Thursday, April 18, 2019

95%

I am about 95 percent decided that we are going to homeschool.  I got a call from the boy's school about his attendance.  She asked me what I was going to do.  No suggestions for getting him back to school.  I have had no response to my email to the teacher.  I feel completely on my own here.  And that being the case....then we shall plow on and go it alone. 
Then we switch schools.  And I did get an email back from the little woman's teacher.  She had no suggestions, but she did forward the email onto the principal, vice principal, school psychologist and the counselor.  You might think they would have a suggestion.  But I guess not because I have not heard from them either.  I understand with all the changes coming up at that school (new boundaries, new principal and vice next year) that they are pretty busy.  And so my girl falls through the cracks. 

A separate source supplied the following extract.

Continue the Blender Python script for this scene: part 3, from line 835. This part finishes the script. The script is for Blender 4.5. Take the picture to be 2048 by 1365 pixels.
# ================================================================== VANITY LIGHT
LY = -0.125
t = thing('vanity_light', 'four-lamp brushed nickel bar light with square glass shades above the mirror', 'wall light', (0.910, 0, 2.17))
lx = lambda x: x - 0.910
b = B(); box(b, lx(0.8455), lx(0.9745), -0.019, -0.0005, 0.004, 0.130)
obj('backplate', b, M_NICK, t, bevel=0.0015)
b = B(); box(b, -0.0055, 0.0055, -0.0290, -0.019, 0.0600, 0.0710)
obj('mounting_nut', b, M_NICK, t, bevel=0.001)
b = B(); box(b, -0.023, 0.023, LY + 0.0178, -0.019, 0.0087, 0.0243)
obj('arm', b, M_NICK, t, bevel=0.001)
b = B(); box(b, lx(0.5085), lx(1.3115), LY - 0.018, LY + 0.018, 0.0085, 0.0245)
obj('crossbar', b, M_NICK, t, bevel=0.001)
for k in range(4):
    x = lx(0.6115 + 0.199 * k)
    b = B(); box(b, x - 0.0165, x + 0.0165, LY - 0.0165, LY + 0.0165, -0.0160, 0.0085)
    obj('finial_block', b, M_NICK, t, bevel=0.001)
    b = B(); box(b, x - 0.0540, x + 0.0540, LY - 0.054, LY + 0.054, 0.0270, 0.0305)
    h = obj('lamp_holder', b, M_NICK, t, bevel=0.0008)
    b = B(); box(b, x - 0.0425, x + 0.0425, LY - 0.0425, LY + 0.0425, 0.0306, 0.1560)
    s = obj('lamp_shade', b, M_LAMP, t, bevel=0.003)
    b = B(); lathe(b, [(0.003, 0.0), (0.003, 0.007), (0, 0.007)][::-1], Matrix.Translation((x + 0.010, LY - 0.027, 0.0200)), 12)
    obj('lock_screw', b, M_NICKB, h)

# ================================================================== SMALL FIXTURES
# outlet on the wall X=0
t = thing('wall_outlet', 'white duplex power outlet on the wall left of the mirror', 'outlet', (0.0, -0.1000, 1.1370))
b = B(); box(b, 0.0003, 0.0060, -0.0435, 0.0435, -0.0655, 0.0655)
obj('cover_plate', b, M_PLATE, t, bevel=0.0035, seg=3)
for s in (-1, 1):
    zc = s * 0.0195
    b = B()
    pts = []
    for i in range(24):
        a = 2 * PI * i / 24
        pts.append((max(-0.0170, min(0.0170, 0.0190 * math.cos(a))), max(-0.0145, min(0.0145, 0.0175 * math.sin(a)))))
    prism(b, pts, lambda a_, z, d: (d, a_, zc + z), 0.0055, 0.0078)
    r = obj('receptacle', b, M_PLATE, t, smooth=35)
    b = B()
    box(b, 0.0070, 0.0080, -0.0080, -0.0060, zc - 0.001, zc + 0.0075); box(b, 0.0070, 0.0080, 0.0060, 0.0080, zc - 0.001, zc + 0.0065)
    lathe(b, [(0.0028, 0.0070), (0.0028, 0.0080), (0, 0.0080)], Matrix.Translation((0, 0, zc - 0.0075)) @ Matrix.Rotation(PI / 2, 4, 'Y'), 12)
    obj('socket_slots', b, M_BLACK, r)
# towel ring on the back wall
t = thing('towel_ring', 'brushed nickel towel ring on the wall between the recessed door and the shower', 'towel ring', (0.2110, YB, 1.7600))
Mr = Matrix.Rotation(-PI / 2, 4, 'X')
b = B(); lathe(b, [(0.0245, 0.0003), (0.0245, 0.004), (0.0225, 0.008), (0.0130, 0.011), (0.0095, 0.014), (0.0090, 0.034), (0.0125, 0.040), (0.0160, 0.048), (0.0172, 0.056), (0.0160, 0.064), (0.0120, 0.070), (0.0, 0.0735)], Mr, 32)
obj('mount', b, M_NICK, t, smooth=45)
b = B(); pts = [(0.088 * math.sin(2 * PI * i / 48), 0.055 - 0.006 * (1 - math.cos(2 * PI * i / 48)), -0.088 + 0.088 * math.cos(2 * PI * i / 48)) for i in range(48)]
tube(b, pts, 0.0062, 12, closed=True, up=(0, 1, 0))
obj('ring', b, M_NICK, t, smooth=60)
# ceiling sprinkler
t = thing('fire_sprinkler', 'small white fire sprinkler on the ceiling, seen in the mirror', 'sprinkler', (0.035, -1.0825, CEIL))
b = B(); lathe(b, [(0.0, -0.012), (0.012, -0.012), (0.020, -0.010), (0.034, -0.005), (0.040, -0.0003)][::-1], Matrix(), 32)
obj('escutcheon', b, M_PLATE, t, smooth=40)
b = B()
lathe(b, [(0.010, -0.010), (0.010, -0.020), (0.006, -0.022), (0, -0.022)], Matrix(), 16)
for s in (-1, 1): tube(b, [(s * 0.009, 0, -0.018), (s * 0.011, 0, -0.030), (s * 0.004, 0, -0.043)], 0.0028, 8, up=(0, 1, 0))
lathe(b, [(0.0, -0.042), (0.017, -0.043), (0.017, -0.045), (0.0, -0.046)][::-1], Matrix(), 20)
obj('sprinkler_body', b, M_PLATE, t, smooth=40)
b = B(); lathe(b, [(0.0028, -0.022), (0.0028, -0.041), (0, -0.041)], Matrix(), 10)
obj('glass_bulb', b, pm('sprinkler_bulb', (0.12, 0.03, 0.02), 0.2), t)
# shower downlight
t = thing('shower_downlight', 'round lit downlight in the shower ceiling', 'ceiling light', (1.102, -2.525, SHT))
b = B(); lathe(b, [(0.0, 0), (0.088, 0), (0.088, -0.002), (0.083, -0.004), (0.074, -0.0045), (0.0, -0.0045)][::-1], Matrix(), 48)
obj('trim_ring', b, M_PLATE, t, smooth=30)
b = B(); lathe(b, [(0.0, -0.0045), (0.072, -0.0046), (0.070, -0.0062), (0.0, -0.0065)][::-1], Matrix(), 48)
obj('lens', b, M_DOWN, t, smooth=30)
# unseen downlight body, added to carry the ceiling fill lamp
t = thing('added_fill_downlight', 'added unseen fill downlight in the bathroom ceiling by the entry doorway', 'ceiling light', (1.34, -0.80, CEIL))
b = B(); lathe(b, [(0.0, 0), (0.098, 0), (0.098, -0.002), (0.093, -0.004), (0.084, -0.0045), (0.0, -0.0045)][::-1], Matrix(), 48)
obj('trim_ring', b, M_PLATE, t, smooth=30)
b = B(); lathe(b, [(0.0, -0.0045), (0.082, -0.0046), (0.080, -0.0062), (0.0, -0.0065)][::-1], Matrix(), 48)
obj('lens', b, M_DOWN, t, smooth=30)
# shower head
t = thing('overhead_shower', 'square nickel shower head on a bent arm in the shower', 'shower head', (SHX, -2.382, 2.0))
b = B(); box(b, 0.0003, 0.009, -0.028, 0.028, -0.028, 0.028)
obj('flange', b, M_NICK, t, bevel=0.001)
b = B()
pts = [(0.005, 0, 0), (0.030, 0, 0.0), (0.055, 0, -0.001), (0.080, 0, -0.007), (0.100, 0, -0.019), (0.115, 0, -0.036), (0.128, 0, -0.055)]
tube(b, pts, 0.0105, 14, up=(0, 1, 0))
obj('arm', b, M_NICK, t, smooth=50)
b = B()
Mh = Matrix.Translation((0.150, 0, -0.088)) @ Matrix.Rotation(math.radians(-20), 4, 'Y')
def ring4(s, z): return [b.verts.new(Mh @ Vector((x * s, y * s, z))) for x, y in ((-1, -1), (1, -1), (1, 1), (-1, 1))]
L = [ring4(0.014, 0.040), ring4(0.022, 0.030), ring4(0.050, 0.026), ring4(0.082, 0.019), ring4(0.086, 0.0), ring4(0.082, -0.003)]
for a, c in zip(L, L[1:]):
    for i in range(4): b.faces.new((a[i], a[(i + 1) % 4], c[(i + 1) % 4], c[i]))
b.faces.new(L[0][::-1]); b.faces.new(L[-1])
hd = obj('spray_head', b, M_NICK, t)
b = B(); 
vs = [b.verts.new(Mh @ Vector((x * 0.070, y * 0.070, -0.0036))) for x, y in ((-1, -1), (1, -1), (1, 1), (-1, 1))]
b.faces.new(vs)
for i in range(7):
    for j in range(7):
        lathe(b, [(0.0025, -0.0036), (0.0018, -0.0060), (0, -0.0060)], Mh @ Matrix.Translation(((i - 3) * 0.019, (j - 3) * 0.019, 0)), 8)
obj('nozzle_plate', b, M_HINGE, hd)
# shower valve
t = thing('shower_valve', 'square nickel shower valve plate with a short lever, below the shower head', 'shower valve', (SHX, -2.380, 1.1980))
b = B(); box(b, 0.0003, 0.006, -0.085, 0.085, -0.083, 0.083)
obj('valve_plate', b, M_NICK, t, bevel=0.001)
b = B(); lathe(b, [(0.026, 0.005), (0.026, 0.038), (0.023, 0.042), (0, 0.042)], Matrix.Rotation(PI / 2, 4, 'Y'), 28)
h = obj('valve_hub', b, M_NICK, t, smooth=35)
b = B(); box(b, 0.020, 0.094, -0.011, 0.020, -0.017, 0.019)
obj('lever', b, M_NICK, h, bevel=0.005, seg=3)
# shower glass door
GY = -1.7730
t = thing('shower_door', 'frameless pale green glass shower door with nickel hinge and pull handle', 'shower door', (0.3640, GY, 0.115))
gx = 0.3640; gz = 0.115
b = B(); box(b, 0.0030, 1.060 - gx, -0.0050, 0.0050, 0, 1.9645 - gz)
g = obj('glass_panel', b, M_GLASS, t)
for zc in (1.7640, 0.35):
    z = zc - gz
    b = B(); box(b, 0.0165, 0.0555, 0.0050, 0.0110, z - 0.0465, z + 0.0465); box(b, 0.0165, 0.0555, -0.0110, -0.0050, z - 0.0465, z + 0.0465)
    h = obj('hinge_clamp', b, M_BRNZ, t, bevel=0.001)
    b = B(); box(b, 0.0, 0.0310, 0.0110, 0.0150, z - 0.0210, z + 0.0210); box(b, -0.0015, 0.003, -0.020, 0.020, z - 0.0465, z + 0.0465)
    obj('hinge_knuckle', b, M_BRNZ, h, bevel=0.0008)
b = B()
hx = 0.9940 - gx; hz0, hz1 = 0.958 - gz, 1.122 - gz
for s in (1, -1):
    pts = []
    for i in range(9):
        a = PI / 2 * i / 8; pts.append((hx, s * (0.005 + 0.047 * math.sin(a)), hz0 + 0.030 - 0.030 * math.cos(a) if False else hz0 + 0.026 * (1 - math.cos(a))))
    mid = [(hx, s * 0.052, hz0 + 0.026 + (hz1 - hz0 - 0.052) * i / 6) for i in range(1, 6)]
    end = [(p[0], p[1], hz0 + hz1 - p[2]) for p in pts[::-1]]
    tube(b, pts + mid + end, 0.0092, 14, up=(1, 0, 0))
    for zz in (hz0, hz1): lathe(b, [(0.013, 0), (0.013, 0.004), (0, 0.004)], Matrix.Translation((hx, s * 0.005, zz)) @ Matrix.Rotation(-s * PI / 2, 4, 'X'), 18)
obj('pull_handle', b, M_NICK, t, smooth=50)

She has always had a bit of anxiety, when you have hindsight.  But it really came to a head last year when her struggles with math started.  Her struggles last year with reading didn't have this affect.  But math amps up that anxiety.  Someone along the line called her stupid and that has overruled every other good thought since then.  It is heartbreaking to hear her refer to herself that way.  She is not stupid.  She does learn differently than how they teach.  That was discovered with the reading.  They had a new computerized test that they did, found her weakness and helped her with it.  She is a great reader now.  Wish it was that easy with math.
So we are going to go on this adventure together.  I'm trying to be positive.  I'm trying to figure out ways to manage my impatience because it has always been an element that hinders teaching.  Maybe we can get over this hump and next year they can go back to normal school.  Or not.  We will play it by ear and take it one day at a time.  Because that is how we roll.